*WORK TO COMPLETE*
Write out each line from the data below that includes the word "scene".

*INFORMATION SUPPLIED*
/---
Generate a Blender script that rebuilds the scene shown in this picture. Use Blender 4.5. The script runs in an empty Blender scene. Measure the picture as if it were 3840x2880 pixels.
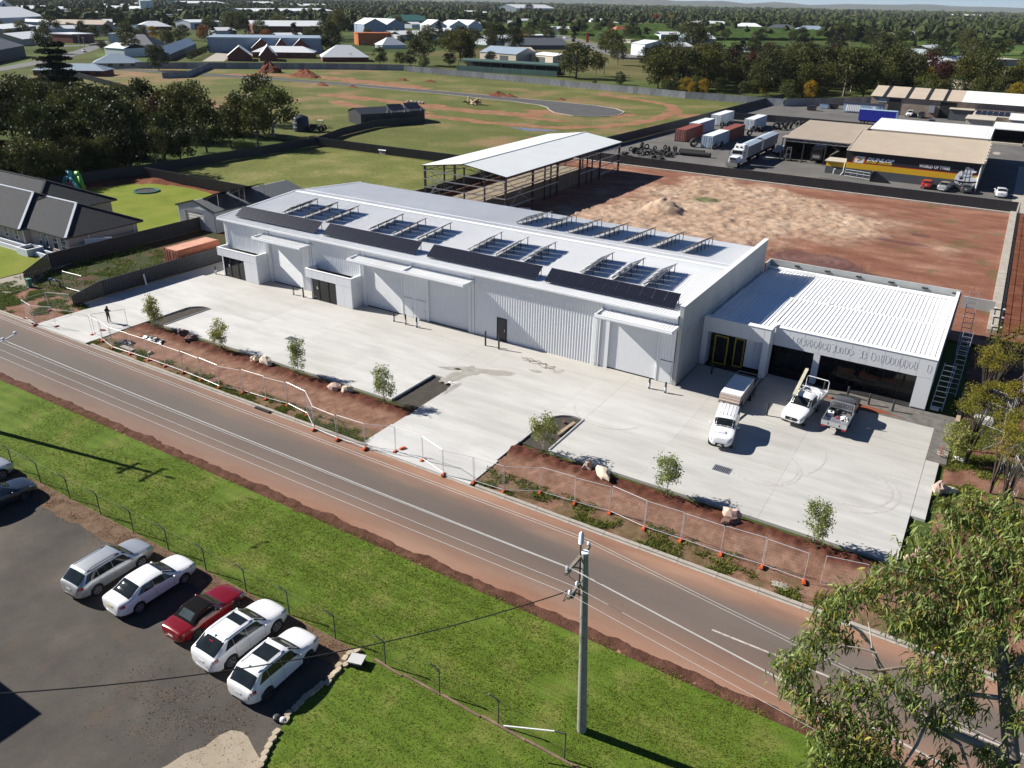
import bpy, math, random
from mathutils import Vector, Matrix, noise
random.seed(11)
R = math.radians
sc = bpy.context.scene
COL = sc.collection
# ---------------------------------------------------------------- camera, world, sun, exposure
CAM = Vector((0.0, 0.0, 29.5))
RIGHT = Vector((0.85057387, 0.52554697, 0.01801304))
DOWN = Vector((0.24421146, -0.36444465, -0.89863277))
FWD = Vector((-0.46570897, 0.76875255, -0.43833169))
FOC = 2952.737
cd = bpy.data.cameras.new('camera'); cam = bpy.data.objects.new('camera', cd); COL.objects.link(cam)
m = Matrix.Identity(4)
for i in range(3):
 m[i][0] = RIGHT[i]; m[i][1] = -DOWN[i]; m[i][2] = -FWD[i]; m[i][3] = CAM[i]
cam.matrix_world = m
cd.sensor_fit = 'HORIZONTAL'; cd.sensor_width = 36; cd.lens = 36 * FOC / 3840
cd.clip_start = 0.5; cd.clip_end = 60000
sc.camera = cam
SUN_AZ, SUN_EL = R(191.5), R(33.5)           # azimuth counted from +X
TO_SUN = Vector((math.cos(SUN_AZ) * math.cos(SUN_EL), math.sin(SUN_AZ) * math.cos(SUN_EL), math.sin(SUN_EL)))
w = bpy.data.worlds.new('World'); sc.world = w; w.use_nodes = True
nt = w.node_tree
sky = nt.nodes.new('ShaderNodeTexSky'); sky.sky_type = 'NISHITA'; sky.sun_disc = False
sky.sun_elevation = SUN_EL; sky.sun_rotation = math.pi / 2 - SUN_AZ
sky.air_density = 0.55; sky.dust_density = 0.0; sky.ozone_density = 7.0
bg = nt.nodes['Background']; bg.inputs[1].default_value = 0.05
nt.links.new(sky.outputs[0], bg.inputs[0])
sl = bpy.data.lights.new('sun', 'SUN'); sl.energy = 5.0; sl.angle = R(0.53); sl.color = (1.0, 0.95, 0.87)
so = bpy.data.objects.new('sun', sl); COL.objects.link(so)
so.rotation_euler = TO_SUN.to_track_quat('Z', 'Y').to_euler(); so.location = (-60, -30, 80)
vs = sc.view_settings
vs.view_transform = 'Standard'; vs.look = 'None'; vs.gamma = 1; vs.use_curve_mapping = False
vs.exposure = 0.88
sc.cycles.max_bounces = 6; sc.cycles.diffuse_bounces = 2; sc.cycles.glossy_bounces = 3
sc.cycles.transparent_max_bounces = 12; sc.cycles.volume_bounces = 0
sc.cycles.use_denoising = True
sc.cycles.caustics_reflective = False; sc.cycles.caustics_refractive = False
# ---------------------------------------------------------------- survey helpers: read a spot of the 3840 x 2880 photograph onto the ground plane
def ray(u, v):
 return RIGHT * ((u - 1920) / FOC) + DOWN * ((v - 1440) / FOC) + FWD
def G(u, v, z=0.0):
 r = ray(u, v); t = (CAM.z - z) / -r.z
 return Vector((r.x * t, r.y * t, z))
def Zm(x0, y0, k=1.728):
 return lambda x, y, z=0.0: G(x0 + x / k, y0 + y / k, z)
def at_dist(u, v, d):
 return CAM + ray(u, v).normalized() * d
def height_at(p, u, v):
 r = ray(u, v); d = (p.x * r.x + p.y * r.y) / (r.x ** 2 + r.y ** 2)
 return CAM.z + d * r.z
# ---------------------------------------------------------------- mesh builder
class MB:
 def __init__(s): s.v = []; s.f = []
 def quad(s, a, b, c, d):
  n = len(s.v); s.v += [tuple(a), tuple(b), tuple(c), tuple(d)]; s.f.append((n, n + 1, n + 2, n + 3)); return s
 def face(s, pts):
  n = len(s.v); s.v += [tuple(p) for p in pts]; s.f.append(tuple(range(n, n + len(pts)))); return s
 def bx(s, x0, y0, z0, x1, y1, z1):
  n = len(s.v)
  s.v += [(x0, y0, z0), (x1, y0, z0), (x1, y1, z0), (x0, y1, z0), (x0, y0, z1), (x1, y0, z1), (x1, y1, z1), (x0, y1, z1)]
  s.f += [tuple(n + i for i in q) for q in ((3, 2, 1, 0), (4, 5, 6, 7), (0, 1, 5, 4), (1, 2, 6, 5), (2, 3, 7, 6), (3, 0, 4, 7))]
  return s
 def rbx(s, c, sx, sy, sz, rz=0.0, taper=1.0):      # box on its base centre, turned about z
  n = len(s.v); ca, sa = math.cos(rz), math.sin(rz)
  for k, (zz, t) in enumerate(((0, 1), (sz, taper))):
   for (x, y) in ((-.5, -.5), (.5, -.5), (.5, .5), (-.5, .5)):
    x *= sx * t; y *= sy * t
    s.v.append((c[0] + x * ca - y * sa, c[1] + x * sa + y * ca, c[2] + zz))
  s.f += [tuple(n + i for i in q) for q in ((3, 2, 1, 0), (4, 5, 6, 7), (0, 1, 5, 4), (1, 2, 6, 5), (2, 3, 7, 6), (3, 0, 4, 7))]
  return s
 def tube(s, p, q, r, n=6, r2=None, cap=True):
  p, q = Vector(p), Vector(q); d = (q - p)
  if d.length < 1e-6: return s
  d.normalize(); a = d.orthogonal().normalized(); b = d.cross(a); r2 = r if r2 is None else r2
  k = len(s.v)
  for c, rr in ((p, r), (q, r2)):
   for i in range(n):
    t = 2 * math.pi * i / n; s.v.append(tuple(c + (a * math.cos(t) + b * math.sin(t)) * rr))
  for i in range(n):
   j = (i + 1) % n; s.f.append((k + i, k + j, k + n + j, k + n + i))
  if cap: s.f.append(tuple(k + n - 1 - i for i in range(n))); s.f.append(tuple(k + n + i for i in range(n)))
  return s
 def path(s, pts, r, n=6, r2=None):
  r2 = r if r2 is None else r2; L = len(pts) - 1
  for i in range(L): s.tube(pts[i], pts[i + 1], r + (r2 - r) * i / L, n, r + (r2 - r) * (i + 1) / L)
  return s
 def bar(s, p, q, w, h):                             # rectangular bar between two points
  p, q = Vector(p), Vector(q); d = (q - p).normalized()
  up = Vector((0, 0, 1)) if abs(d.z) < .95 else Vector((0, 1, 0))
  a = d.cross(up).normalized() * (w / 2); b = a.cross(d).normalized() * (h / 2); n = len(s.v)
  for c in (p, q): s.v += [tuple(c - a - b), tuple(c + a - b), tuple(c + a + b), tuple(c - a + b)]
  s.f += [tuple(n + i for i in q4) for q4 in ((3, 2, 1, 0), (4, 5, 6, 7), (0, 1, 5, 4), (1, 2, 6, 5), (2, 3, 7, 6), (3, 0, 4, 7))]
  return s
 def prism(s, poly, z0, z1):
  n = len(s.v); k = len(poly); A = sum(poly[i][0] * poly[(i + 1) % k][1] - poly[(i + 1) % k][0] * poly[i][1] for i in range(k))
  if A < 0: poly = poly[::-1]
  s.v += [(p[0], p[1], z0) for p in poly] + [(p[0], p[1], z1) for p in poly]
  s.f.append(tuple(n + k + i for i in range(k)))
  for i in range(k):
   j = (i + 1) % k; s.f.append((n + i, n + j, n + k + j, n + k + i))
  return s
 def lathe(s, c, prof, n=16, ax='z'):
  k = len(s.v); m_ = len(prof)
  for (r, z) in prof:
   for i in range(n):
    t = 2 * math.pi * i / n
    if ax == 'z': s.v.append((c[0] + r * math.cos(t), c[1] + r * math.sin(t), c[2] + z))
    elif ax == 'y': s.v.append((c[0] + r * math.cos(t), c[1] + z, c[2] + r * math.sin(t)))
    else: s.v.append((c[0] + z, c[1] + r * math.cos(t), c[2] + r * math.sin(t)))
  for j in range(m_ - 1):
   for i in range(n):
    i2 = (i + 1) % n; s.f.append((k + j * n + i, k + j * n + i2, k + (j + 1) * n + i2, k + (j + 1) * n + i))
  return s
 def blob(s, c, rx, ry, rz, seed=0, amp=.25, n=8, mrings=6):
  k = len(s.v)
  for j in range(mrings + 1):
   th = math.pi * j / mrings
   for i in range(n):
    t = 2 * math.pi * i / n; d = Vector((math.sin(th) * math.cos(t), math.sin(th) * math.sin(t), math.cos(th)))
    q = 1 + amp * noise.noise(d * 1.6 + Vector((seed * 7.3, seed * 1.7, seed)))
    s.v.append((c[0] + d.x * rx * q, c[1] + d.y * ry * q, c[2] + d.z * rz * q))
  for j in range(mrings):
   for i in range(n):
    i2 = (i + 1) % n; s.f.append((k + j * n + i, k + (j + 1) * n + i, k + (j + 1) * n + i2, k + j * n + i2))
  return s
 def mesh(s, name, mats, org=None, smooth=False, fmat=None):
  me = bpy.data.meshes.new(name)
  o = org or (0, 0, 0)
  me.from_pydata([(a - o[0], b - o[1], c - o[2]) for a, b, c in s.v], [], s.f)
  for mt in (mats if isinstance(mats, (list, tuple)) else [mats]): me.materials.append(mt)
  if fmat: me.polygons.foreach_set('material_index', fmat)
  if smooth:
   me.polygons.foreach_set('use_smooth', [True] * len(me.polygons))
   if smooth != 'all': me.set_sharp_from_angle(angle=R(smooth if smooth is not True else 40))
  me.update()
  return me
ORG = {}
def obj(name, me, parent=None, loc=(0, 0, 0), rz=0.0, label=None, kind=None):
 o = bpy.data.objects.new(name, me); COL.objects.link(o)
 o.location = loc; o.rotation_euler = (0, 0, rz)
 if parent: o.parent = parent
 if label: o['label'] = label
 if kind: o['kind'] = kind
 return o
def thing(name, label, cat, loc=(0, 0, 0), rz=0.0, group=None):
 o = obj(name, None, None, loc, rz, label); o.empty_display_size = .3
 o['category'] = cat
 if group: o['group'] = group
 ORG[o.name] = tuple(loc)
 return o
def single(name, mb, mat, label, cat, loc=(0, 0, 0), group=None, smooth=False, kind=None, rz=0.0):
 o = obj(name, mb.mesh(name, mat, loc, smooth) if isinstance(mb, MB) else mb, None, loc, rz, label)
 o['category'] = cat
 if group: o['group'] = group
 if kind: o['kind'] = kind
 ORG[o.name] = tuple(loc)
 return o
def wpart(name, mb, mat, parent, smooth=False, label=None, kind=None):   # part whose mesh is given in world metres
 org = ORG[parent.name]
 o = obj(name, mb.mesh(name, mat, org, smooth), parent, label=label, kind=kind); ORG[o.name] = org
 return o
def lpart(name, mb, mat, parent, smooth=False, label=None, loc=(0, 0, 0), rz=0.0, kind=None):  # part given in its thing's own metres
 o = obj(name, mb.mesh(name, mat, None, smooth) if isinstance(mb, MB) else mb, parent, loc, rz, label, kind); ORG[o.name] = (0, 0, 0)
 return o
def struct(name, mb, mat, kind='structure', smooth=False, parent=None):
 o = obj(name, mb.mesh(name, mat, None, smooth) if isinstance(mb, MB) else mb, parent)
 if not parent: o['kind'] = kind
 ORG[o.name] = (0, 0, 0)
 return o
def copy_tree(o, loc=None, rz=None, label=None, parent=None, group=None):
 c = o.copy(); COL.objects.link(c)
 if parent: c.parent = parent
 if loc is not None: c.location = loc
 if rz is not None: c.rotation_euler = (0, 0, rz)
 if label: c['label'] = label
 if group: c['group'] = group
 for ch in o.children: copy_tree(ch, parent=c)
 return c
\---
*WORKED ANSWER*
Generate a Blender script that rebuilds the scene shown in this picture. Use Blender 4.5. The script runs in an empty Blender scene. Measure the picture as if it were 3840x2880 pixels.
sc = bpy.context.scene